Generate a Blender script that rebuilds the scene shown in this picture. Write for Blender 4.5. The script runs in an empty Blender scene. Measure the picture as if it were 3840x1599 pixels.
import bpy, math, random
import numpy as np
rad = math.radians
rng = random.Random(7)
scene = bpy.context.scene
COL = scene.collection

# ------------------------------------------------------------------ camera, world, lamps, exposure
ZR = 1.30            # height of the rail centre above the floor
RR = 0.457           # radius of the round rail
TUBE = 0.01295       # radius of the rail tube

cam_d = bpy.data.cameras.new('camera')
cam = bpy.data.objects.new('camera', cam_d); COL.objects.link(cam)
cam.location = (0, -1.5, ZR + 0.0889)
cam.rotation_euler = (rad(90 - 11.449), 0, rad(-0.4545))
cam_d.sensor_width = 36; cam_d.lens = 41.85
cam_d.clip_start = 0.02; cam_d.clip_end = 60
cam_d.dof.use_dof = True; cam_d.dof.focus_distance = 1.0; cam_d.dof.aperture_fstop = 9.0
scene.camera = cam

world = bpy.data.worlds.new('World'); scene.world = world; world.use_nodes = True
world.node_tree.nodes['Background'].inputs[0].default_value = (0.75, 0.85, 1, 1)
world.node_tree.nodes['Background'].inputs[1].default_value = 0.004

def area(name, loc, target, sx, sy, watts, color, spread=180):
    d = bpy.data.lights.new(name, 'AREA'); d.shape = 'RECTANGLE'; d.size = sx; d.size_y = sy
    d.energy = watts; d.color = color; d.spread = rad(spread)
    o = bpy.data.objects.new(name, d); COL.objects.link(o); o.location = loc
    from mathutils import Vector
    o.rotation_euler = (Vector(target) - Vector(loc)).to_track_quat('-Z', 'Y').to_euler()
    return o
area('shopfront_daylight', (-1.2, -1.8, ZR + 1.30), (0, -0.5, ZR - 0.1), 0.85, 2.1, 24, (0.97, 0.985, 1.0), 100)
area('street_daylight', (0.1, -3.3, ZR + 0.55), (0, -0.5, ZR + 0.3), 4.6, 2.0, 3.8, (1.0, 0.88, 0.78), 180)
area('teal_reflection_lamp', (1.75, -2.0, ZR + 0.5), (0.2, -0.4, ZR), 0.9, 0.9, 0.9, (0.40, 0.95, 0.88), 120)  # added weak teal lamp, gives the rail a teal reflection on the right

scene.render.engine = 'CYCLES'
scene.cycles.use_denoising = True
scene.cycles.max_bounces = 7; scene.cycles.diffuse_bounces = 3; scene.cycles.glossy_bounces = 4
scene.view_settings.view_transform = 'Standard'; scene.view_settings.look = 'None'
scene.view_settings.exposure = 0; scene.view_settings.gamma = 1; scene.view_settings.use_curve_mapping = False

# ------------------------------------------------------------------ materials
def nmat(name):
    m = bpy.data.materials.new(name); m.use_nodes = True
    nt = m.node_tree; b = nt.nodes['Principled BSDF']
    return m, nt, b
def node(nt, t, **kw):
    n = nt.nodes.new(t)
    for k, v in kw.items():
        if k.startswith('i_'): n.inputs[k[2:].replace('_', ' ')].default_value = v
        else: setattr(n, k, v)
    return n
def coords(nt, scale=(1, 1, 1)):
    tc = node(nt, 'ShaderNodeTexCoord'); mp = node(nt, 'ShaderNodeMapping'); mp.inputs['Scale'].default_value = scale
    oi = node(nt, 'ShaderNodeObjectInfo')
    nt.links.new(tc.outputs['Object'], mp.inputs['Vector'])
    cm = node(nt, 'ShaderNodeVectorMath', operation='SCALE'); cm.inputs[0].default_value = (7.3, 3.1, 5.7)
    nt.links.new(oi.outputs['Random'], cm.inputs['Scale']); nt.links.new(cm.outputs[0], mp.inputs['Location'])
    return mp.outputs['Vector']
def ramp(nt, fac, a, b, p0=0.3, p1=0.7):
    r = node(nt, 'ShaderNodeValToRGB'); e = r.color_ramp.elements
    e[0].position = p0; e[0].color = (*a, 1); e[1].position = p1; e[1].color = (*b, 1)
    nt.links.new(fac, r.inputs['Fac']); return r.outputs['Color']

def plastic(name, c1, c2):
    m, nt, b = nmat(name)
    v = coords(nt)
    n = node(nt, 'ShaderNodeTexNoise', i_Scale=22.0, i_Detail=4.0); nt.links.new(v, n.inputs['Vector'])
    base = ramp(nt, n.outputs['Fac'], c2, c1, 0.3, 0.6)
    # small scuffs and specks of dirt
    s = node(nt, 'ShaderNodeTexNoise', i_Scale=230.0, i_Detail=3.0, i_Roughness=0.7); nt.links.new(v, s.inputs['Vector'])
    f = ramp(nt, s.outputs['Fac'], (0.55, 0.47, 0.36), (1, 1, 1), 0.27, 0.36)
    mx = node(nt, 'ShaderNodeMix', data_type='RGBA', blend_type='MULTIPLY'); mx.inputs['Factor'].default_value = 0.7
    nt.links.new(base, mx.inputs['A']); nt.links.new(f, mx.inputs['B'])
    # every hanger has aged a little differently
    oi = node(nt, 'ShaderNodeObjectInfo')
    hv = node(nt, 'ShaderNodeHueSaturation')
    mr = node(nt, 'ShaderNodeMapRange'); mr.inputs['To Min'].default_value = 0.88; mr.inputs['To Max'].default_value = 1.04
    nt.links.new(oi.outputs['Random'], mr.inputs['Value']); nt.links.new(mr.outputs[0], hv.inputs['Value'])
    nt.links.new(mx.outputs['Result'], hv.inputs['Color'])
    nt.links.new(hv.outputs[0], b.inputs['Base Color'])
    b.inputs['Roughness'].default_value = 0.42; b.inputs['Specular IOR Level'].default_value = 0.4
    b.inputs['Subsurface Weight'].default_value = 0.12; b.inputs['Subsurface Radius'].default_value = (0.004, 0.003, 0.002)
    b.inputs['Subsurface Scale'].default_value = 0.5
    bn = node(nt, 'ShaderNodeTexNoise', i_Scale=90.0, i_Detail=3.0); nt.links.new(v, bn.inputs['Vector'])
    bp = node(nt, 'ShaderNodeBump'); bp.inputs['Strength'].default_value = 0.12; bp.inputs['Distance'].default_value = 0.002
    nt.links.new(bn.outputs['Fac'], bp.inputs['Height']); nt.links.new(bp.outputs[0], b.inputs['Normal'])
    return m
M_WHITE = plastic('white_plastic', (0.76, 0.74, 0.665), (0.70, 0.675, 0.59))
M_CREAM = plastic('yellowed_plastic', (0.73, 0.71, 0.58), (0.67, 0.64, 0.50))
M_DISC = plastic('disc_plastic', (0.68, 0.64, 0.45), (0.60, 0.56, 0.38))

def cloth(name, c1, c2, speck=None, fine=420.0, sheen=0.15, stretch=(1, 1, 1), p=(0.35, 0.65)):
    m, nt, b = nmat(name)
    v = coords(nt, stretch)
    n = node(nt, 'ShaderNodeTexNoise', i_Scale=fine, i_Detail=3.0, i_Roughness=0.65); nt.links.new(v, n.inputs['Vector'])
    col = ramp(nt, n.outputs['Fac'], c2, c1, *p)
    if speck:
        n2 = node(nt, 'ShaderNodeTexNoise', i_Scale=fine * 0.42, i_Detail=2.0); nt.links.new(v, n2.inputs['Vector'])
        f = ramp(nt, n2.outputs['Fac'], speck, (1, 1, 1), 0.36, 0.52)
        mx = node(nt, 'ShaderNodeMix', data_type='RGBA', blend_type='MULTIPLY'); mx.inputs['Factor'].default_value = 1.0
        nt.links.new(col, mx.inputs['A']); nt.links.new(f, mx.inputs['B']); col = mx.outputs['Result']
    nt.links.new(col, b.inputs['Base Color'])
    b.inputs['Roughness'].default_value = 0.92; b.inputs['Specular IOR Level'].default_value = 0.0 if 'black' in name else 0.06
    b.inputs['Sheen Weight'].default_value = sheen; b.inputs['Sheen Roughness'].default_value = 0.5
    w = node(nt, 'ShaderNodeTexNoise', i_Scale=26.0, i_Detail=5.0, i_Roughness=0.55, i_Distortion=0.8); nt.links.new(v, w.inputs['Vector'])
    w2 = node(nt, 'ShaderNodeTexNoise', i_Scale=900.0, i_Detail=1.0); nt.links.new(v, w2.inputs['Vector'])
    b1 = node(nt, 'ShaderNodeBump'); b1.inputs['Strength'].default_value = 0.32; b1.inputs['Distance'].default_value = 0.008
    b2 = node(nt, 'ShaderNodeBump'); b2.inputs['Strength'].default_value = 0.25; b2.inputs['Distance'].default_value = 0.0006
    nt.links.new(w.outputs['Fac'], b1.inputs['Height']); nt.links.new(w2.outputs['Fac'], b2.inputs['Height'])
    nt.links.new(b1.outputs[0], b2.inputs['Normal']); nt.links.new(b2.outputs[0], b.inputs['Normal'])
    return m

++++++

Stated exercise -> Only the lines from the beginning of the material to the line containing "COL = scene.collection" should be echoed, verbatim and in full.

Result of the exercise ->
Generate a Blender script that rebuilds the scene shown in this picture. Write for Blender 4.5. The script runs in an empty Blender scene. Measure the picture as if it were 3840x1599 pixels.
import bpy, math, random
import numpy as np
rad = math.radians
rng = random.Random(7)
scene = bpy.context.scene
COL = scene.collection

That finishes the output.